Doty seized on what Damroth said to note the special town meeting had a special guest, recently elected Oak Bluffs select board member Emma Green-Beach. Green-Beach, who is also the director of the Martha’s Vineyard Shellfish Group, was in attendance to promote a $36,000 request for funds to replace seawater supply lines at the Hughes Hatchery. The ask represented Chilmark’s share of a $271,000 overall project cost divided evenly among the six Vineyard towns. The article passed unanimously.

“It’s very rare that we have a selectman from another town visit our town meeting,” Doty said. “And very rare that we have a woman in power who has recently become a selectwoman in Oak Bluffs. So this is Emma Green-Beach, I’d like to welcome her to Chilmark.”

The voters erupted in applause. 



  1. A million dollars to repair the Chilmark School HVAC system?! That sounds to me like another case of local folks allowing themselves to be intimidated and bamboozled by off-Island School Design Consultants – same as with the Tisbury School debacle. How about ductless minisplits, air-to-air heat exchangers and air purifiers in every room – $300,000 max.
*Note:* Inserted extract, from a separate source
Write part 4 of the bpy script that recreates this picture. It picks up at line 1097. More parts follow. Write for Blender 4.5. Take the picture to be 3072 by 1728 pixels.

All done and serviced by local companies.

    • Have you made a proposal?
      Do you have a background climate controls?
      Ductless mini-splits were designed for the do it yourselfers.
      Have you done a comparison on the power costs of mini-splits versus the proposed system?
      Mini-splits were designed for small area, hence the name.

      Like most everything else the per unit cost of climate control goes down with scale.
      What Island contractor has experience with a project of this size?

      Which Island “designer” has the experience to design the Tisbury School?
      Which Island contractor has the experience to build the Tisbury School?
      Which Island contractor can get a performance bond to build the Tisbury School.

      You should run for School Committee.
      You have such great ideas.
      You could save the taxpayers millions.

  2. There are currently no contractors on the island who are licensed to do this kind of municipal project. This is why our public buildings are built by contractors from the mainland. Today, unlike twenty years ago when the Chilmark School was built, there is a position built into the building expenses called the owners project manager (OPM). This position gives much more oversight to the construction phase than the previous “clerk of the works” title of old. Twenty years ago, materials were cheap and labor was expensive. Today both materials and labor are expensive. It is an upgrade that is long overdue.